… I’m a plane guy :o 
Bumped.
Are there any confirmed incidents where a submerged sub observed nearby enemy warships in WWI or WWII communicating via signal lamp, semaphore etc. and decoded the message(s)?
I don’t know of any instances where a sub had a mission to do that. And why would they even bother? Flashing lights would help locate the ship, and after that they would sink it or maybe reposition to a better attack position.
Also, I’d think there would be nothing worth decoding sent by blinker. Anything so important would be encrypted and radioed.
Classic periscopes aren’t actually all that long. You have to propagate the image through several “generations” of relay optics, and even with anti-reflection coatings you inevitably get some loss at each optical interface. Periscopes were effectively limited to several tens of feet in length, well under 100 feet.
Nowadays, you can basically put a Camera on a Stick instead of using an optical relay system to get the image down to the interior of the sub, and the length is limited by how much of that stick you can store in your sail (and still stand up to running at sea). They call it a “Photonics Mast”, now. I don’t know how long they can be, but I’ll bet they make them longer than the older periscopes used to be.
About maintaining a constant depth: The density of water changes only very slightly with depth, essentially not at all over a span of mere tens of meters. So if you’re at neutral buoyancy for periscope depth, you’ll also be at neutral buoyancy for a depth well above or below that, and it’d take very little to move you upwards or downwards. With quick enough responses on the ballast control, you could in principle dynamically alternate between being positive and negative buoyancy, to oscillate around your target depth, but I’d be surprised if they can respond quickly enough to make that practical. So in practice, it’ll usually be easier to either run slightly light and use downward “lift” from the control surfaces, or to run slightly heavy and use upward lift, to maintain position.
You’re correct that the density of water is a small effect. As you go deep, however, a much larger effect is the decreased buoyancy due to the slight compression of the submarine hull itself (which is a large effect because the hull is so large). As the mnemonic goes, “the deeper you go, the heavier you get.”

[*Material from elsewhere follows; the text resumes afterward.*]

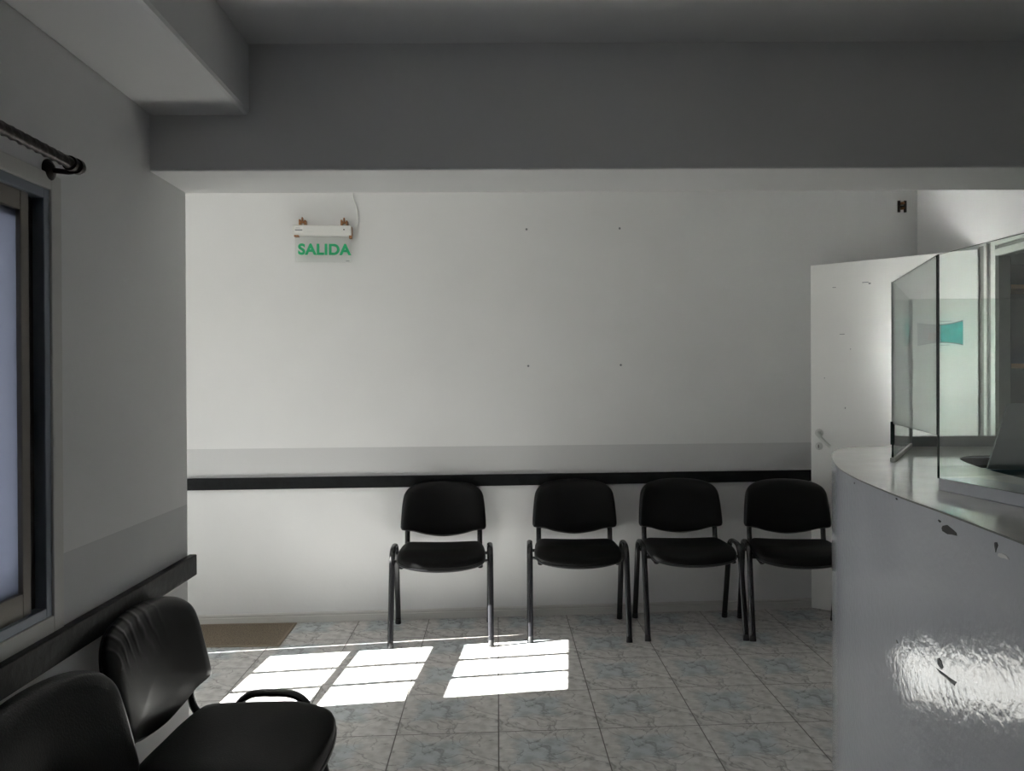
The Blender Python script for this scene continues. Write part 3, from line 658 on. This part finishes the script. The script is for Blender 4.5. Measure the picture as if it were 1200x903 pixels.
# door mat
mt = empty('door_mat', (-1.545, 4.382, 0), math.atan2(KB, 1) * 0.4, label='brown rectangular door mat on the tiles along the back wall', cat='mat')
MB().box((-0.292, -0.183, 0.0), (0.292, 0.183, 0.007)).build('pile', m_mat, mt)
b = MB(); b.box((-0.308, -0.198, 0), (0.308, -0.181, 0.0075)); b.box((-0.308, 0.181, 0), (0.308, 0.198, 0.0075)); b.box((-0.308, -0.181, 0), (-0.290, 0.181, 0.0075)); b.box((0.290, -0.181, 0), (0.308, 0.181, 0.0075))
b.build('border', m_matb, mt, bevel=0.002)

# poster on the door
pu = (DX.inverted() @ Vector((2.268, 4.458, 1.64))).x; pw = 0.225
po = empty('door_poster', tuple(DX @ Vector((pu + pw / 2, 0, 1.640))), math.atan2(DX[1][0], DX[0][0]), label='bow-shaped poster, half grey and half teal, stuck on the white door', cat='poster')
def bow(x0, x1, d0, d1, zs, mb):
    n = 12; up = []; dn = []
    for k in range(n + 1):
        x = x0 + (x1 - x0) * k / n; q = (x / (pw / 2))
        h = 0.048 + 0.018 * q * q if q > 0 else 0.048 + 0.014 * q * q
        up.append((x, h + zs)); dn.append((x, -h - zs + 0.006))
    mb.prism(dn + up[::-1], d0, d1, X=Matrix(((1, 0, 0, 0), (0, 0, -1, 0), (0, 1, 0, 0), (0, 0, 0, 1)))); return mb
bow(-pw / 2, pw / 2, 0.0, 0.0010, 0.006, MB()).build('sheet', m_ink, po)
bow(-pw / 2, -0.012, 0.0, 0.0016, 0.0, MB()).build('picture', m_lilac, po)
bow(-0.012, pw / 2, 0.0, 0.0016, 0.0, MB()).build('picture', m_teal, po)
MB().box((-0.060, -0.0022, -0.030), (-0.020, -0.0014, 0.008)).build('print', m_pink, po, bevel=0.004)
MB().box((-0.020, -0.0022, -0.046), (0.004, -0.0014, 0.044)).build('print', m_lilac, po)
MB().box((-0.02, -0.0012, 0.068), (0.06, 0.0, 0.070)).build('caption', m_ink, po)
MB().box((-0.03, -0.0012, -0.062), (0.05, 0.0, -0.060)).build('caption', m_ink, po)

# cupboard in the storeroom
cp = empty('cupboard', (3.00, 4.40, 0), label='dark green open cupboard with orange wooden shelf, seen through the inner doorway', cat='cupboard')
MB().box((-0.42, -0.02, 0), (0.9, 0.19, 2.02)).box((-0.44, -0.26, 0), (-0.41, 0.19, 2.02)).box((0.9, -0.26, 0), (0.93, 0.19, 2.02)).build('carcass', m_cab, cp)
for z in (1.86, 1.45, 0.9): MB().box((-0.41, -0.25, z), (0.9, -0.02, z + 0.022)).build('shelf', m_wood, cp)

At periscope depth, on the other hand, the largest factor by far is the Bernoulli effect as the submarine approaches the surface. As a moving sub approaches the surface, the fluid velocity directly above the sub tends to increase, resulting in a lowering in the fluid pressure in the region above the sub.* This results in the sub being pulled or “sucked up” to the surface. The effect is magnified as the sub’s speed increases, and is also magnified with rougher sea conditions (higher sea state). To avoid broaching (unintentionally surfacing), subs have to take on increased weight in their variable ballast tanks prior to going to periscope depth. They then maintain depth by using the control planes (which obviously only work due to the forward motion of the submarine).
Under normal operations, it is indeed not generally practicable to manually maintain depth control at periscope depth solely by using variable ballast tanks. That said, ballistic missile submarines have a need to compensate for the large change in weight when launching missiles (and the subsequent flooding of missile tubes), and so use a separate system of automatic depth control tanks.

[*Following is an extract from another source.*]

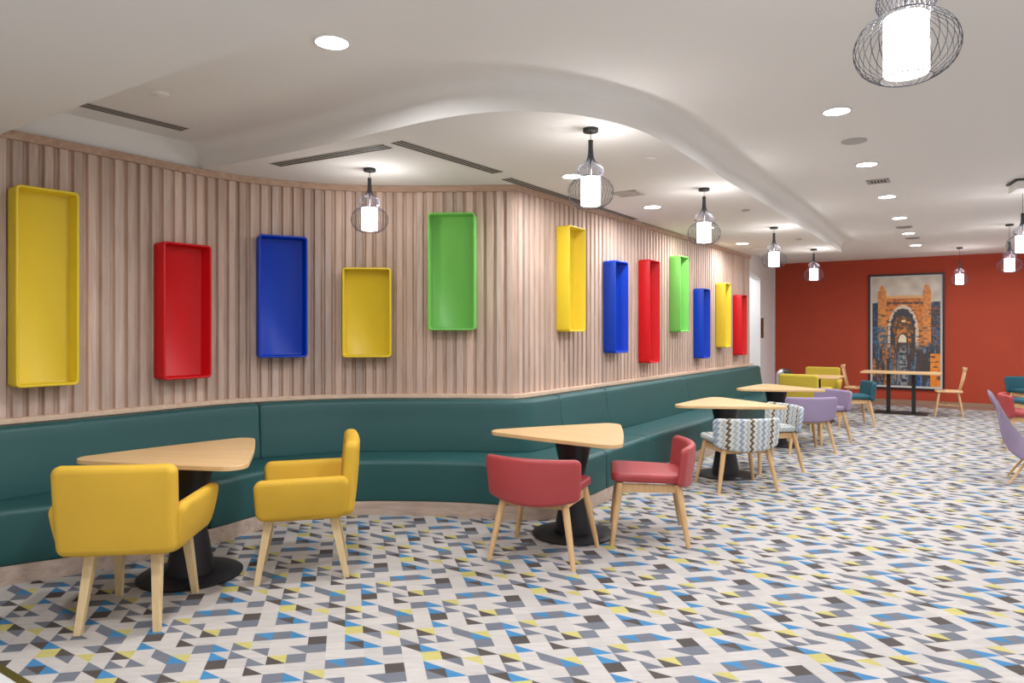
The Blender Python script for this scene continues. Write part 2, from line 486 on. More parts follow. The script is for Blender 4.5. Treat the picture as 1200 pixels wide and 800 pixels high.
# ------------------------------------------------------------------ walls
def offset_pt(path, s, off):
    (p, (tx, ty)) = path.at(s)
    return (p[0] + ty * off, p[1] - tx * off)
def sweep(path, s0, s1, prof, step=.08):
    """sweep a (offset, z) closed profile along a path"""
    n = max(2, int((s1 - s0) / step)); b = MB(); k = len(prof)
    S = [s0 + (s1 - s0) * i / n for i in range(n + 1)]
    for cs in (corner_s,):
        if s0 < cs < s1 and path is wall: S = sorted(S + [cs - .002, cs + .002])
    vs = [(*offset_pt(path, s, o), z) for s in S for o, z in prof]
    m = len(S)
    fs = [(i * k + j, i * k + (j + 1) % k, (i + 1) * k + (j + 1) % k, (i + 1) * k + j) for i in range(m - 1) for j in range(k)]
    fs += [tuple(range(k))[::-1], tuple(range((m - 1) * k, m * k))]
    b.add(vs, fs); return b
def slat_wall():
    """vertical proud slats on a backing, one continuous panelled wall"""
    pitch = .0905; n = int(wall.len / pitch); pitch = wall.len / n
    prof = [(0.0, 0), (.007, 0), (.018, .021), (.070, .021), (.083, 0)]
    vs, fs, cols = [], [], []
    z0, z1 = .93, 2.745
    rng = random.Random(11)
    def quad(a, b, c):
        m = len(vs)
        vs.extend([(*a, z0), (*b, z0), (*b, z1), (*a, z1)]); fs.append((m, m + 1, m + 2, m + 3)); cols.append(c)
    for i in range(n):
        s = i * pitch
        j = rng.uniform(.80, 1.12); w = rng.uniform(-.03, .03)
        face = (j * (1 + w), j, j * (1 - w))
        j2 = j * rng.uniform(.84, .98); side = (j2 * 1.0, j2 * .95, j2 * .90)  # flanks and grooves tinted darker and browner, their shade put in the colour
        P = [offset_pt(wall, min(wall.len, s + a), o + .01) for a, o in prof] + [offset_pt(wall, min(wall.len, s + pitch), .01)]
        for a, b, c in zip(P, P[1:], [side, side, face, side, side]): quad(a, b, c)
    # backing
    me = bpy.data.meshes.new('wall_left'); me.from_pydata(vs, [], fs); me.update()
    o = link('wall_left', me, M['slat']); tint_attr(me, cols)
    return struct(o)
slat_wall()
struct(sweep(wall, 0, wall.len, [(-.15, 0), (.008, 0), (.008, 3.0), (-.15, 3.0)]).obj('wall_left', M['paint']))
struct(sweep(wall, 0, wall.len, [(0, 2.745), (.055, 2.745), (.055, 2.80), (0, 2.80)]).obj('trim_2', M['trim_wood'], bevel=.003))
struct(sweep(wall, 0, wall.len, [(0, .895), (.085, .895), (.085, .93), (0, .93)]).obj('trim_3', M['ledge_wood'], bevel=.003))
wp0 = WALL[0]
# rear left wall, behind the camera
def wall_box(name, p, q, z0, z1, th_, m):
    d = Vector((q[0] - p[0], q[1] - p[1])); L = d.length; d /= L; nrm = Vector((-d.y, d.x)) * th_
    b = MB(); b.prism([p, q, (q[0] + nrm.x, q[1] + nrm.y), (p[0] + nrm.x, p[1] + nrm.y)], z0, z1)
    return struct(b.obj(name, m))
wall_box('wall_rear_left', (-6.6, -.9), wp0, 0, 3.0, .15, M['white_wall'])
RW0, RW1 = st(-3.65, T_END), st(5.0, T_END)
wall_box('wall_back', st(-3.65, T_END), st(5.15, T_END), 0, 3.0, .15, M['red_wall'])
wall_box('wall_right', st(5.0, T_END), st(5.0, -4), 0, 3.0, .15, M['white_wall'])
wall_box('wall_rear', st(5.0, -4), st(-5.0, -4), 0, 3.0, .15, M['white_wall'])
wall_box('baseboard_back', st(5.0, T_END - .012), st(-3.6, T_END - .012), 0.0, .07, .01, M['skirting'])
# white corner wall, lintel and lobby behind the slatted wall's end
P1 = (5.235, 14.68); P2 = (5.955, 15.785)
wall_box('wall_corner', P1, P2, 0, 3.0, .15, M['white_wall'])
Wn = (-A1[0], -A1[1])
def sh(p, k): return (p[0] + Wn[0] * k, p[1] + Wn[1] * k)
we = WEND
wall_box('wall_lintel', we, P1, 2.58, 3.0, .15, M['white_wall'])
wall_box('wall_lobby', sh(P1, 1.6), sh(P1, .0), 0, 3.0, .12, M['white_wall'])
wall_box('wall_lobby', sh(we, 1.5), sh(P1, 1.5), 0, 3.0, .12, M['white_wall'])
wall_box('wall_lobby', sh(we, .0), sh(we, 1.5), 0, 3.0, .12, M['white_wall'])

# ------------------------------------------------------------------ ceilings
strip('ceiling', S_L - 2.5, S_R, -4.2, T_END + .2, 3.0, 3.12, M['paint'])
FAS = [(-2.75, 5.73), (-2.40, 5.55), (-1.844, 5.226), (-1.354, 4.911), (-1.161, 4.78), (-.83, 4.54), (-.528, 4.33), (-.256, 4.19), (.051, 4.13), (.387, 4.20), (.75, 4.45), (1.054, 4.82), (1.85, 6.02), (3.45, 8.46), (5.50, 11.62)]
fas = Path(catmull(FAS, 8))
def dropped():
    # underside polygon: fascia line, the end, then back along the slatted wall
    fp = [fas.at(fas.len * i / 80)[0] for i in range(81)]
    wl = []
    s = wall.nearest(fp[0])[1]
    while s < wall.len: wl.append(wall.at(s)[0]); s += .12
    wl.append(WEND)
    poly = fp + wl[::-1]
    b = MB(); n = len(poly)
    a = sum(poly[i][0] * poly[(i + 1) % n][1] - poly[(i + 1) % n][0] * poly[i][1] for i in range(n))
    if a > 0: poly = poly[::-1]
    bm = bmesh.new(); vv = [bm.verts.new((x, y, 2.8)) for x, y in poly]
    f = bm.faces.new(vv); bmesh.ops.triangulate(bm, faces=[f])
    me = bpy.data.meshes.new('ceiling'); bm.to_mesh(me); bm.free()
    o = link('ceiling', me, M['paint']); struct(o)
    # fascia with a soft cove at its top
    prof = [(0, 2.8), (0, 2.90)] + [(.10 - .10 * math.cos(k * math.pi / 12), 2.90 + .10 * math.sin(k * math.pi / 12)) for k in range(1, 7)]
    vs = []; S = [fas.len * i / 120 for i in range(121)]
    for s in S:
        for o_, z in prof: vs.append((*offset_pt(fas, s, o_), z))
    k = len(prof)
    fs = [(i * k + j, (i + 1) * k + j, (i + 1) * k + j + 1, i * k + j + 1) for i in range(120) for j in range(k - 1)]
    mb = MB(); mb.add(vs, fs)
    struct(mb.obj('ceiling', M['paint'], smooth=True, fix=False))
    e = FAS[-1]
    wall_box('ceiling', e, WEND, 2.8, 3.0, .02, M['paint'])
dropped()
# bulkhead over the near left corner
BK0 = (-4.39, 5.15); BK = lambda k: (BK0[0] + A1[0] * k, BK0[1] + A1[1] * k)
b = MB(); b.prism([BK(1.08), BK(7.5), (BK(7.5)[0] - D1[0] * 4, BK(7.5)[1] - D1[1] * 4), (BK(1.08)[0] - D1[0] * 4, BK(1.08)[1] - D1[1] * 4)], 2.735, 2.999)
struct(b.obj('ceiling', M['paint']))

# ------------------------------------------------------------------ banquette along the slatted wall
ban = empty('banquette', (.3, 5.9, 0), 0, 'long dark green leather banquette bench curving along the slatted wood wall', 'bench')
def station(t):
    p, _ = front.at(t)
    D, s, c = wall.nearest(p)
    return c, ((p[0] - c[0]) / D, (p[1] - c[1]) / D), D
def ban_sweep(name, t0, t1, proff, m, ends=.012, step=.07, smooth=True):
    n = max(3, int((t1 - t0) / step))
    if ends:
        T = [t0, t0 + .006, t0 + .02, t0 + .045] + [t0 + .045 + (t1 - t0 - .09) * i / n for i in range(1, n)] + [t1 - .045, t1 - .02, t1 - .006, t1]
        I = [ends * 1.6, ends * .8, ends * .25, 0] + [0] * (n - 1) + [0, ends * .25, ends * .8, ends * 1.6]
    else:
        T = [t0 + (t1 - t0) * i / n for i in range(n + 1)]; I = [0] * (n + 1)
    vs = []; k = 0
    for t, ins in zip(T, I):
        c, d, D = station(t)
        pr = proff(D); k = len(pr)
        cx = sum(p[0] for p in pr) / k; cz = sum(p[1] for p in pr) / k
        for o, z in pr:
            l = math.hypot(o - cx, z - cz)
            f = (l - ins) / l
            o2 = cx + (o - cx) * f; z2 = cz + (z - cz) * f
            vs.append((c[0] + d[0] * o2 - .3, c[1] + d[1] * o2 - 5.9, z2))
    m_ = len(T)
    fs = [(i * k + j, i * k + (j + 1) % k, (i + 1) * k + (j + 1) % k, (i + 1) * k + j) for i in range(m_ - 1) for j in range(k)]
    fs += [tuple(range(k))[::-1], tuple(range((m_ - 1) * k, m_ * k))]
    b = MB(); b.add(vs, fs)
    return b.obj(name, m, ban, smooth=smooth) if smooth else b.obj(name, m, ban, angle=40)
def arc(cx, cz, r, a0, a1, n=5):
    return [(cx + r * math.cos(R(a0 + (a1 - a0) * i / n)), cz + r * math.sin(R(a0 + (a1 - a0) * i / n))) for i in range(n + 1)]
def seat_prof(D):
    return [(.04, .115), (D - .25, .115)] + arc(D - .012, .127, .012, -90, 0, 3) + [(D + .002, .2), (D + .004, .3)] + arc(D - .045, .405, .045, 0, 90, 6) + [(D - .15, .453), (D - .3, .452), (.2, .445), (.04, .44)]
def back_prof(D):
    return [(.06, .42), (.19, .42)] + arc(.235, .455, .03, -60, 20, 3) + [(.258, .55), (.240, .68), (.222, .80)] + arc(.175, .852, .043, 10, 90, 6) + arc(.12, .86, .035, 90, 180, 4) + [(.07, .6)]
def plinth_prof(D): return [(.04, 0), (D - .008, 0), (D - .008, .113), (.04, .113)]
ban_sweep('plinth', .05, front.len - .02, plinth_prof, M['plinth_wood'], ends=0, smooth=False)
for a, b_ in zip([.05, 2.77, 6.36, 7.32, 9.69], [2.77, 6.36, 7.32, 9.69, front.len]):
    ban_sweep('seat', a + .002, b_ - .002, seat_prof, M['leather'])
for a, b_ in zip([.05, 3.34, 6.46, 7.40, 9.69], [3.34, 6.46, 7.40, 9.69, front.len]):
    ban_sweep('backrest', a + .002, b_ - .002, back_prof, M['leather_back'])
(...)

*This same effect tends to pull surface ships on parallel courses in close proximity towards each other, which is an issue (for example) during underway replenishment operations. Again, the effect is magnified as the ships get closer together, and as speed increases.
And that would be an example of the “very little” that it would take to pull you out of your chosen depth.

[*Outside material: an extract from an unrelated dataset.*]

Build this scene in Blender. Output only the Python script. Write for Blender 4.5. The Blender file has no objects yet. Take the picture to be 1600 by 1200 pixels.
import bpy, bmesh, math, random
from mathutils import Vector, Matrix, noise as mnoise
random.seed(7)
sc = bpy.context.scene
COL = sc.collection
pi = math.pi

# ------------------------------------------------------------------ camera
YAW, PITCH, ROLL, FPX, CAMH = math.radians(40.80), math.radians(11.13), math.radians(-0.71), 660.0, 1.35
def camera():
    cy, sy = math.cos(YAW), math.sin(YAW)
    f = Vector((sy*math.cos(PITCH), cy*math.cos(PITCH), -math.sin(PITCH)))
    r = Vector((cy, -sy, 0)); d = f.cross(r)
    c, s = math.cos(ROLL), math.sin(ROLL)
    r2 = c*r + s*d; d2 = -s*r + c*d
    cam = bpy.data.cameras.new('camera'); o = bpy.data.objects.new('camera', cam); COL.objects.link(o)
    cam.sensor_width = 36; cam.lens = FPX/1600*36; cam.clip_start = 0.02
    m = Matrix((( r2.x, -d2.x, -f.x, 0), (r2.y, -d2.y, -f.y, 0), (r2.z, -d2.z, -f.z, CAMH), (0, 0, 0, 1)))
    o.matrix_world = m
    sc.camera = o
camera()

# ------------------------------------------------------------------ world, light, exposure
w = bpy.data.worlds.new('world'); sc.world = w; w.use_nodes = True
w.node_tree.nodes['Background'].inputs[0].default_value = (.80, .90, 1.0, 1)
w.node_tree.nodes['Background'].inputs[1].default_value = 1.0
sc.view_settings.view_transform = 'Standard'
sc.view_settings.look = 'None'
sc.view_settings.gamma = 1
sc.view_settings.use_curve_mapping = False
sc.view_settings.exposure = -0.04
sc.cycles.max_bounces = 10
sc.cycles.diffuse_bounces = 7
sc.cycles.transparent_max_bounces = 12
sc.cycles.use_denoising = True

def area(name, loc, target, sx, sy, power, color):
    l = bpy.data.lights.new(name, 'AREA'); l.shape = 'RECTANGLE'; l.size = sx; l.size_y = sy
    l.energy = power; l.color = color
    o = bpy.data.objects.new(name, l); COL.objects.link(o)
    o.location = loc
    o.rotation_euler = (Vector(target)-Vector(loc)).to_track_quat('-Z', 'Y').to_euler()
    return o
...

Actually they use “extremely low frequency” (ELF) signals to communicate and I think it is only one way (the submarine cannot talk back using ELF). IIRC the transmitting antenna for this is in northern Wisconsin and uses 25+ miles of antenna spread over several acres. I also think it is a lot more power hungry than one might guess to run it. And yeah, it is very slow to communicate this way. Only really short messages are sent.